The zoning committee controls zoning policy and the county controls the zoning committee. In 2014, the DCTA asked Dane County Board to restructure the zoning committee to include town representatives, similar to the set-up in Manitowoc County. Unfortunately, the county board “compromised” and changed the committee by adding a second, non-voting, high school student representative. This was at the very least an insult to all residents of rural Dane County.

There are 78,000 people residing in Dane County Towns and 60,000 of them have no representation on the (ZLR). The zoning committee is not just structured unfairly it acts unfairly!

The current Dane County zoning ordinance has not been overhauled since its inception in 1938. In addition, the (ZLR) has refused to accept Town comprehensive plans, rejected zoning petitions based on driveway length and other arbitrary factors, refused rezoning petitions for failure to cluster lots, refused to follow previously accepted and thus valid Town comprehensive plan provisions and extracted deed restrictions without informing applicants of their implications.

The key elements of the “OPT-OUT” bill, or AB 563, are:

  1. The legislation will only apply to counties with a population greater than 485,000.

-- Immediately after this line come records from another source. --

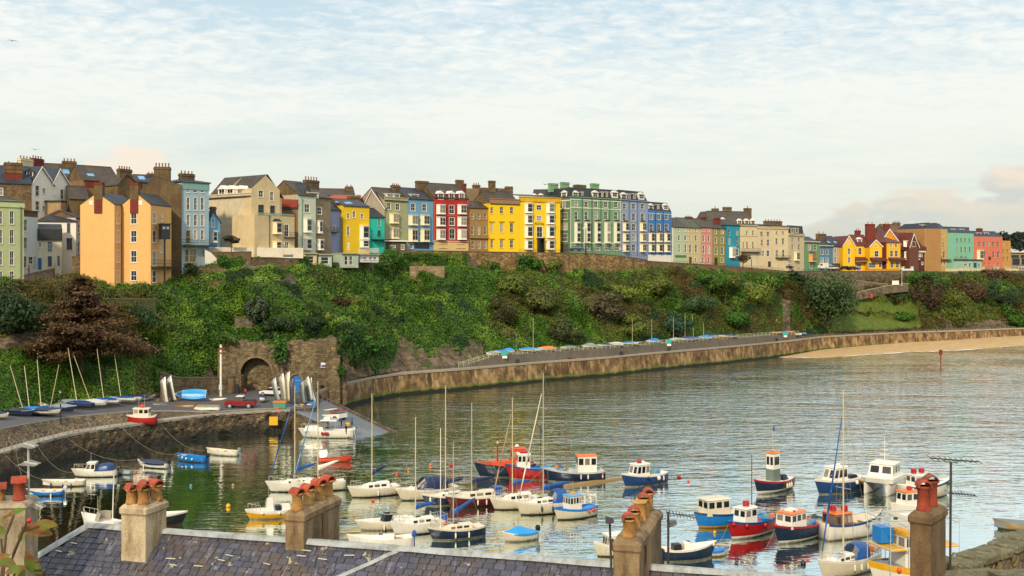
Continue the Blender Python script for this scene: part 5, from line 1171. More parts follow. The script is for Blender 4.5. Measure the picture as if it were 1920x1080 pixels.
# aerials
def pole(label, pts, parts, name='tv_aerial', r=.035, mat=None):
    p0 = W(*pts[0]); o = empty(name, p0); tag(o, label, 'aerial'); m = MB()
    m.path([W(*p)-p0 for p in pts], r, 6); m.build('pole', mat or plain('3A302A', .6), o)
    for nm, pp, rr_ in parts:
        k = MB(); k.path([W(*p)-p0 for p in pp], rr_, 5)
        if nm == 'antenna':
            a, b = W(*pp[0]), W(*pp[-1]); n = 9
            for i in range(n+1):
                c = a.lerp(b, i/n)-p0; e = Vector((.02, .3, .02))*(1.2-.05*i); k.tube(c-e, c+e, .012, n=4)
        k.build(nm, mat or plain('3A302A', .6), o)
    return o
pole('television aerial with two long booms beside the dark chimney at right', [(1781,1140,33),(1783,866,33)], [('antenna', [(1745,859,33),(1836,866,33.6)], .02), ('antenna', [(1778,924,33),(1829,929,33.5)], .018), ('bracket', [(1771,860,33),(1772,866,33),(1795,868,33),(1796,862,33)], .012)])
pole('thin aerial pole carrying white plates beside the chimney at the left edge', [(55,1100,34),(53,832,34)], [('antenna', [(44,832,34),(66,838,34)], .04), ('antenna', [(45,867,34),(70,871,34)], .04), ('antenna', [(52,940,34),(80,952,34)], .03)], mat=paint('B8B4A8', .6))
pole('bare aerial mast in front of the brown chimney right of centre', [(1146,1072,30.4),(1146,1056,30.4),(1143,975,30.4)], [('antenna', [(1136,975,30.4),(1150,976,30.4)], .015)])
pole('small aerial behind the brown chimney pots right of centre', [(1253,1100,33.6),(1253,960,33.6)], [('antenna', [(1250,961,33.6),(1306,971,33.9)], .014), ('antenna', [(1252,983,33.6),(1268,979,33.6)], .014)])
# stone wall with mossy block tops at the lower right
MOSS = stone('mossy_cap', ['6E6848', '807A58', '5E5A40', '8A8064'], 5, 1, '4A4C30', .4, .7, .3); BW_ = stone('harbour_block', ['7A6A4C', '8E7C5A', '62543A'], 2.2, 1.2, '4A3F2C', .6, .6, .5)
hw = empty('harbour_wall', W(1790, 1075, 34)); tag(hw, 'stone harbour wall with stepped mossy block tops at the lower right corner', 'wall'); c0 = Vector(hw.location)
for i in range(8):
    p = Vector((13.75+.82*i, 33.6+.78*i, 20.07+.03*math.sin(i*2)))-c0; yw = rad(43); m = MB(); m.rbox((p.x, p.y, p.z-3.2), .74, .82, 6, yw+.04*math.sin(i*7)); m.build('block', BW_, hw, bev=.03)
    k = MB(); k.rbox((p.x, p.y, p.z-.1), .9+.05*math.sin(i*3), 1.0, .22, yw+.05*math.sin(i*5)); k.build('cap_stone', MOSS, hw, bev=.04)
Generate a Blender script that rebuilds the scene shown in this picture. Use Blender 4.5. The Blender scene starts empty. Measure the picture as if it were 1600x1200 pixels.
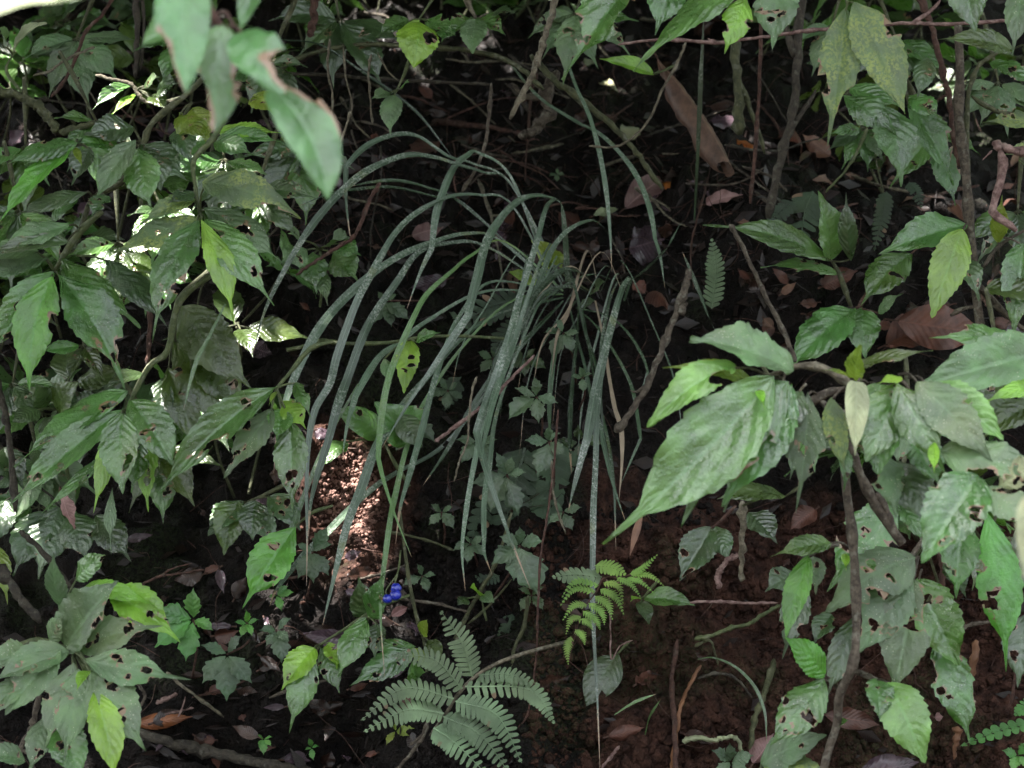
import bpy, math, random
import numpy as np
from mathutils import Vector, Matrix, noise
from mathutils.bvhtree import BVHTree
R = math.radians
SC = bpy.context.scene
COL = SC.collection
rng = random.Random(7)

# ------------------------------------------------------------------ camera
CAM = Vector((0, 0, 1.15)); PITCH = R(-8)
FW = Vector((0, math.cos(PITCH), math.sin(PITCH))); UP = Vector((0, -math.sin(PITCH), math.cos(PITCH))); RT = Vector((1, 0, 0))
cd = bpy.data.cameras.new('camera'); cam = bpy.data.objects.new('camera', cd); COL.objects.link(cam)
cam.location = CAM; cam.rotation_euler = (R(90) + PITCH, 0, 0)
cd.lens = 72; cd.sensor_width = 36; cd.clip_start = 0.05; cd.clip_end = 500
cd.dof.use_dof = True; cd.dof.focus_distance = 2.5; cd.dof.aperture_fstop = 10.5
SC.camera = cam

# ------------------------------------------------------------------ light
SUN_ELEV, SUN_AZ = R(64), R(-102)                 # azimuth measured from +Y towards +X
LS = Vector((math.cos(SUN_ELEV) * math.sin(SUN_AZ), math.cos(SUN_ELEV) * math.cos(SUN_AZ), math.sin(SUN_ELEV)))
w = bpy.data.worlds.new('World'); SC.world = w; w.use_nodes = True
nt = w.node_tree; bg = nt.nodes['Background']
sky = nt.nodes.new('ShaderNodeTexSky'); sky.sky_type = 'NISHITA'; sky.sun_disc = False
sky.sun_elevation = SUN_ELEV; sky.sun_rotation = SUN_AZ; sky.dust_density = 3.0; sky.air_density = 1.0; sky.ozone_density = 0.6
hz = nt.nodes.new('ShaderNodeHueSaturation'); hz.inputs['Saturation'].default_value = 0.33      # sky colour washed out so its light stays near neutral
nt.links.new(sky.outputs[0], hz.inputs['Color']); nt.links.new(hz.outputs[0], bg.inputs[0]); bg.inputs[1].default_value = 0.15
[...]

  2. Towns may only withdrawal beginning in 2017 and in three-year increments there after i.e. 2020, 2023, 2026, etc.

  3. All Towns choosing to withdrawal from current county zoning must adopt a shared zoning ordinance.

  4. 4. Each town will be free, however, to map its own zoning districts and the (DCTA) will develop a shared zoning administration system. The cost of the new zoning administration will be paid by application fees and taxes now paid to Dane County.

  5. Dane County currently spends about $5,800 per zoning application and total spending by the county on its zoning division is about one million dollars each year. The towns desirous of withdrawal believe they can do this job for that amount or less.

  6. Dane County will retain shoreline and floodplain zoning authority and there will be continuity of farmland preservation plans and zones.

  7. Dane County will be unable to block plats and certified survey maps (CSM) in towns, which have withdrawn.

The DCTA and the WTA have pursued zoning withdrawal because we are tired of seeing the current zoning system throw towns under the bus. Towns have been prevented from making land use decisions they needed in order to survive. We watched over the past decades as the Town of Blooming Grove, once home to 9,747 people, was eviscerated by annexation because the Town could not respond to the City of Madison's aggressive growth. We watched as the County held back the Town of Madison and the Town of Burke, leading to their demise. Thirty years ago, the Town of Fitchburg chose incorporation over annexation, a choice the Town of Windsor just made this year.

This legislation is an overdue correction of the current situations between Dane County and its towns. Simply stated, Dane County Towns need this option. The six largest towns in Dane County are bigger than two-thirds of all the villages in the county. We didn’t have to lose five towns. The Town of Grand Chute, in Outagamie County, where the Fox River Mall is located, is an excellent example of how a town government can work in this manner. It remains in existence because the Town was not prevented from increasing its tax base.

It is condescending and insulting to suggest that towns need the tutelage of Dane County. Somehow, one third of the towns in Wisconsin manage zoning on their own, including towns in urban counties such as Brown, Sheboygan, Fond du Lac, Winnebago and Rock.

I have been supportive of “OPT-OUT” legislation for quite some time. I testified in favor of the previous bill, AB 661, in the last legislative session and testified in favor of AB 563 on December 10, 2015 in front of the Assembly’s Committee on Housing and Real Estate.

The 28th District needs a Supervisor willing to lead, speak out and stand firm for the issue of local control and I believe, by my statements and actions, I am that leader.